Reversed in part, amended in part, and rendered.

*467 ON REHEARING

Judgment was rendered in the trial court in favor of defendant-plaintiffs in reconvention for $1,200.00, subject to a credit of $62.00. Thereafter plaintiff-defendant in reconvention paid the full amount thereof to defendants, reserving the right to appeal. Plaintiff subsequently appealed devolutively, and we rendered judgment in favor of plaintiff on the main demand for $63.20, and in favor of defendants on their reconventional demand for $150.00. Plaintiff applied for a rehearing, claiming that he is entitled to have us render judgment against defendants for the amount which he voluntarily paid in satisfaction of the judgment rendered below. We granted the application so that we might consider the question.

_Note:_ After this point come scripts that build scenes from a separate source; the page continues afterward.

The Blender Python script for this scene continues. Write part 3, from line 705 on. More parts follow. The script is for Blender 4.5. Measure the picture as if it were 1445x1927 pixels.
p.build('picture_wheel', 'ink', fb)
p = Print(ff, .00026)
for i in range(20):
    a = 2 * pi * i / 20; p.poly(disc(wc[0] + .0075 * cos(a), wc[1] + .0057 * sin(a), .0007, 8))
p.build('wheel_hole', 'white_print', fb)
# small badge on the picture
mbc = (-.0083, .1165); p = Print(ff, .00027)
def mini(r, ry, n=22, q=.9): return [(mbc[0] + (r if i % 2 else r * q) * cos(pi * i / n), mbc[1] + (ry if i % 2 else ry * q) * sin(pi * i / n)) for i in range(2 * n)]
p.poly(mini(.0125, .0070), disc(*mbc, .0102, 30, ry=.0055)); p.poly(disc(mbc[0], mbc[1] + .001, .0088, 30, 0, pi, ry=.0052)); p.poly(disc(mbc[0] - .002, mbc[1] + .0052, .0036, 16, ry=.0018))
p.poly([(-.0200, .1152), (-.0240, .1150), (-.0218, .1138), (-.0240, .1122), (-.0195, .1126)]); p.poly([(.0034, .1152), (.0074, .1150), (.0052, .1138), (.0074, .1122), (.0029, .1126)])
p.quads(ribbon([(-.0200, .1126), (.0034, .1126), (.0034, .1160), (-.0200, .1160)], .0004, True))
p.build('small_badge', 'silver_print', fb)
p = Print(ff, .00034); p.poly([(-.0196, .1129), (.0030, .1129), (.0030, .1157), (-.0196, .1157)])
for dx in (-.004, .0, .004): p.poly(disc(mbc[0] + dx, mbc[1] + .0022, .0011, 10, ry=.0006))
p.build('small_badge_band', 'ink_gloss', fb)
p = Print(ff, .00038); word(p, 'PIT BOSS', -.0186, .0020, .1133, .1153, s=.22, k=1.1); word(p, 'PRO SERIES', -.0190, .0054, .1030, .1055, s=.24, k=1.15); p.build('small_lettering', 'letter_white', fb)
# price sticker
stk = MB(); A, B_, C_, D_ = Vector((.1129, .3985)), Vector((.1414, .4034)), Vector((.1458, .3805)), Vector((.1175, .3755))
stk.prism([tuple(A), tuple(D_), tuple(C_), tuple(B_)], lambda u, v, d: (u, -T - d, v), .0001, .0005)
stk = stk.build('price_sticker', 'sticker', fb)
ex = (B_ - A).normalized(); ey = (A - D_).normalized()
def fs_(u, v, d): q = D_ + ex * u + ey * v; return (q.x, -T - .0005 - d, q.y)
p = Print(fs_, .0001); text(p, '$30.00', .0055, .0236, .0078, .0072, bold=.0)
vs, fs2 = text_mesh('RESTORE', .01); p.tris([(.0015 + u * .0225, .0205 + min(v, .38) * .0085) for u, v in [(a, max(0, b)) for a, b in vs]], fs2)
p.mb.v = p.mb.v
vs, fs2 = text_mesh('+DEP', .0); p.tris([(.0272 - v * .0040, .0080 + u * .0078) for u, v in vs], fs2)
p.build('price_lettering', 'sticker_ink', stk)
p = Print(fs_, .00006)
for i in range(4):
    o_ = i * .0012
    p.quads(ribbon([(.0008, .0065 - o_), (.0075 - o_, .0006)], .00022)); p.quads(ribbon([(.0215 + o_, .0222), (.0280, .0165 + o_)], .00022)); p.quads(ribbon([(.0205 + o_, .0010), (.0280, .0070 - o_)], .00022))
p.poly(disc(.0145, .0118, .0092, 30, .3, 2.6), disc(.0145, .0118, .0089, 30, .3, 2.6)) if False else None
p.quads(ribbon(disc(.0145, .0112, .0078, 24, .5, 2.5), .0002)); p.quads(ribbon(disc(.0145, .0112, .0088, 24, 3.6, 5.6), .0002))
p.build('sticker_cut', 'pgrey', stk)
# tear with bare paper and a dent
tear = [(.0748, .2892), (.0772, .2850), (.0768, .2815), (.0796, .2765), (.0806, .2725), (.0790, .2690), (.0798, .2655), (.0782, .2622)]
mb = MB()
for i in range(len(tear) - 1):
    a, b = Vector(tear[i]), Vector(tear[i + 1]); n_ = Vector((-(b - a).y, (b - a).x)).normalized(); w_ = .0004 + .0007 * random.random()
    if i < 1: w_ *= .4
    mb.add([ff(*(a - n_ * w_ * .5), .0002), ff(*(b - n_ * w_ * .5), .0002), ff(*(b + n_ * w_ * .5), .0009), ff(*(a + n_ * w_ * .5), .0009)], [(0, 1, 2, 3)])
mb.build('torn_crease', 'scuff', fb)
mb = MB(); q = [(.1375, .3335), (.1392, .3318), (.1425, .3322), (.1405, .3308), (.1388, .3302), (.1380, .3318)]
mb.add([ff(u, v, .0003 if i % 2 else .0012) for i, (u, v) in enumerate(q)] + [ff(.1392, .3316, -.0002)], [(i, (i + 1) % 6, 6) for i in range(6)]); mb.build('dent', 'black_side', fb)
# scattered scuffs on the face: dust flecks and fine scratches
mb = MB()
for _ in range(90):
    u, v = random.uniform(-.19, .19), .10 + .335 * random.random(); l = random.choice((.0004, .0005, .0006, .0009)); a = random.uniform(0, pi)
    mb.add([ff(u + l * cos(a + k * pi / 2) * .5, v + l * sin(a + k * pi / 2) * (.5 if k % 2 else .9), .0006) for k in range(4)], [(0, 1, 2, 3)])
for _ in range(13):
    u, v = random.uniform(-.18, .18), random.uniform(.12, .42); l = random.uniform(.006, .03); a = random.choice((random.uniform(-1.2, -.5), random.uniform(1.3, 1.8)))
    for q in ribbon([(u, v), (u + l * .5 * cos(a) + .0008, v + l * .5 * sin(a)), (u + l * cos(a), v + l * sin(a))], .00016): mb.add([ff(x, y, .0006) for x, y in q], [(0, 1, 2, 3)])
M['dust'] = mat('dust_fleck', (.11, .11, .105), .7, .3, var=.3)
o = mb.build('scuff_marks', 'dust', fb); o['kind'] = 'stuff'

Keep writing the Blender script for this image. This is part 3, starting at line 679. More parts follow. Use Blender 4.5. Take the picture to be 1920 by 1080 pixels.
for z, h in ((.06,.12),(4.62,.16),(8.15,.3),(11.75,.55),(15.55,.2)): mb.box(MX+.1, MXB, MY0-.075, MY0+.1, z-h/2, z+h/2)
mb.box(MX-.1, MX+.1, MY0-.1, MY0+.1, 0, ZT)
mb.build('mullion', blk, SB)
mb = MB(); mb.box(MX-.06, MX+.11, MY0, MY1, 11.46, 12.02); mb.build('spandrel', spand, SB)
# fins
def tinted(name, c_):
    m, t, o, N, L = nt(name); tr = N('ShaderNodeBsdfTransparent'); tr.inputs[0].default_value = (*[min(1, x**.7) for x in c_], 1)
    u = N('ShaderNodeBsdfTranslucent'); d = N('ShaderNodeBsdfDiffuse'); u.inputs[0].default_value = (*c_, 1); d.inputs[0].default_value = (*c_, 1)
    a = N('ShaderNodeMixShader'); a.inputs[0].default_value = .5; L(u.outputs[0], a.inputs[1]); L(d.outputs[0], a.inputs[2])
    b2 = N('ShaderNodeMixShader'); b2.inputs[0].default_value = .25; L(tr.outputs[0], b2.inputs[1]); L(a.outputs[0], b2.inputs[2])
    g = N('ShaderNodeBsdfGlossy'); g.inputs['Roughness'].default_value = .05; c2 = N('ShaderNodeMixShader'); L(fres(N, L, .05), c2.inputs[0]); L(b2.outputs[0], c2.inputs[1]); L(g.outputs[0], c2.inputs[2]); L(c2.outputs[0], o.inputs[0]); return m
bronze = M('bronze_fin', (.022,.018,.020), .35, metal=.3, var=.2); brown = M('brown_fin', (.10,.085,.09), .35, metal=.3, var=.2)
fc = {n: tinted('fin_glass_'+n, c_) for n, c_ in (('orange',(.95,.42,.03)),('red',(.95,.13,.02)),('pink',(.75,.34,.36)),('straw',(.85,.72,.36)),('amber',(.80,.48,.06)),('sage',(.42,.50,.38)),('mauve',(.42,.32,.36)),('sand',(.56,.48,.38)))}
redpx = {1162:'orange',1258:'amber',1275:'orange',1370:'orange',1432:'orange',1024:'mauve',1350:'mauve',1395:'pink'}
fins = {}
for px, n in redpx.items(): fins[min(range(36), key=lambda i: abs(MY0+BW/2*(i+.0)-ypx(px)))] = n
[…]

Historically, in Louisiana, one who has voluntarily paid a judgment later reversed on devolutive appeal, or who has suffered execution of such a judgment, has been relegated to a separate action to recover the amount so paid or which was realized under the execution. See Mooney v. Corcoran, 15 La. 46 (1840); McWaters v. Smith, 25 La.Ann. 515 (1873); Fush v. Egan, 48 La.Ann. 60, 19 So. 108 (1895); Holland v. Bryan, 148 La. 999, 88 So. 246 (1921); Smith v. Phillips, 168 La. 406, 122 So. 126 (1929); Smith v. Phillips, 175 La. 198, 143 So. 47 (1932); Bomarito v. Max Barnett Furniture Co., 177 La. 1010, 150 So.2d (1933).

In his concurring opinion in State, Department of Highways v. Busch, 254 La. 541, 225 So.2d 208, at page 214 (1968), Justice Sanders said, citing some of the foregoing cases:

"Applicable here are the usual principles governing the recovery of money paid to satisfy a judgment later reversed on devolutive appeal. Having paid the executory judgment during the pendency of the appeal, the successful litigant is entitled to recover the sum paid in a separate suit."

We are of the opinion that plaintiff's remedy, if restitution is not voluntarily made by defendants, is to file a separate suit for the recovery of the amount paid by it to the defendants.

The original judgment of this court is therefore reinstated.